Showing posts with label choices. Show all posts
Showing posts with label choices. Show all posts

Friday, May 6, 2011

Pet Peeves

I have a ton of pet peeves. Truly, I do! For example, clothes left in dressing rooms, carts abandoned in parking spaces and cars that are apparently made without turn signals. My initial reaction upon seeing any of the above is immediate disappointment, frustration and annoyance. “Why are people so lazy,” I say. Then I stop, take a deep breath and re-examine my thinking. Sure, we all have moments when we're having an awful day and just don't feel like taking the effort to wheel a shopping cart 5 spaces back to its covered home.

Who am I to judge the reasons behind someone else's choices? Perhaps that person woke up to bad news, recently suffered a great loss or is overwhelmed with stress. My frustration, as true as it may be at the time, doesn't do anyone any good. Most of all me! So, the next time I answer the phone and a customer's unhappy, displeased and aggravated tone of voice greets me it's up to me to decide how I react. Do I counter their malcontent with my own? Or do I take a moment and realize there could be more going on in that person's life then I know?

How often do we say “Don't take it personally” then turn around and do just that? That annoyed customer may deflect her issues onto me because I'm the one who answered the phone but if I allow her actions to define mine then I'm only perpetrating further malcontent.
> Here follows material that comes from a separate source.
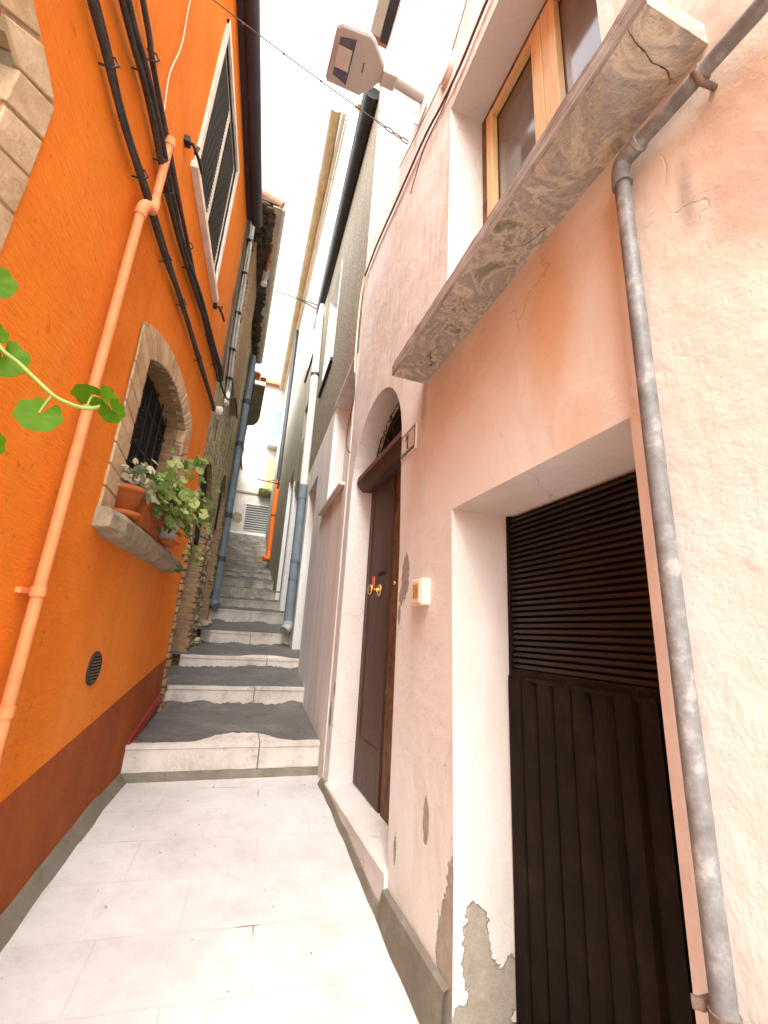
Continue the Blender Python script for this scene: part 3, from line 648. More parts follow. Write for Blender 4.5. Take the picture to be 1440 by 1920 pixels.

I can't control anyone's actions but my own.

Those of you reading this will hopefully consider who really feels the effects when you become enraged because someone cuts you off, drives too slow or stops at a yellow light. You may honk your horn at me, that's your choice. But it's also mine to shake my head and continue on my way without letting your actions define mine.

All the best,
Kelly

Sunday, April 24, 2011

Lightening my life

I've been thinking a lot about happiness. About what that truly means. How do I define joy and happiness in my life? There's this nagging disagreement within me that takes exception to the idea that one must endure grief, overcome difficulties and suffer pain in order to truly value life in all its glory.


And life is glorious indeed. At least, it should be. In my humble opinion. Why is it necessary to be miserable, grumpy and depressed in order to come out the other side a much thankful and joyous individual?


Have the difficulties I struggled with over the course of my life so far made me capable of reflecting upon these very issues? Or have I always had the capacity to do so? There's no way of knowing; of going back in time and predicting what my life would come to be. But I do know each choice in my life was a contributing factor to my own happiness level. I spent many years absorbed in misery, depression and malcontent. I desired so much for my life but didn't see a way to grab hold of it. To pursue my dreams of a fulfilling career, marriage based in respect and love, and a strong foundation of friends.


I kept wishing, wishing, wishing for more. For life to bestow something upon me. Instead of changing my mindset to recognize all that I already had. I chose the unhappiness because it was easier in many ways. Succumbing to the deep black hole of sadness that lived within my stomach was something I became accustomed to. I understood it. I embraced it. I kept it safe. I wrapped myself up in a cocoon, put on my headphones and sought help from a higher source. All the time whining about why my life was so hard. Why couldn't I get passed the misery, disappointment and cyclical ups and downs of life in order to be truly at peace and happy?


It took an unlikely situation of irrational fear for me to realize that I had a choice. A few years ago, after spending a year living on my own in a converted apartment I became afraid of turning on a light. No really. I did! After a minor electrical issue I was more comfortable keeping the lights turned off in my apartment. I was terrified of turning on the switch in the event that it would spark a fire. And so, I would stay out until it was time to go to bed, keep the lights off and curl up in my warm, comfy bed.

Needless to say, my unexplainable, frustrating, worrisome fear of electricity led to a family intervention of sorts. An in-depth discussion with my father, a reinforcing girl chat with my mother and sister, and a need to write out my frustrations were the catalysts to my realization that I was afraid of sparking the light in my own life. Afraid of actually achieving my dreams.


I could decide to live in regret, resentment and disappointment or treasure each moment. As I lay in my parent's bed staring at the ceiling my mother came in and simply said, "I'm really getting worried about you. This isn't right. You're lying here alone instead of sitting with your 3 year-old nephew and playing "Lite-Brights". Parden the pun, but a light bulb went off at that moment. I realized that my precious toddler age godson was living a life full of laughter, happiness and unconditional love while I sank deeper into my own self-inflicted depression.


Each day since I've made it a constant goal to be more aware of my life and how I perceive it. The world around me is a little brighter all because I make the choice to turn on the light!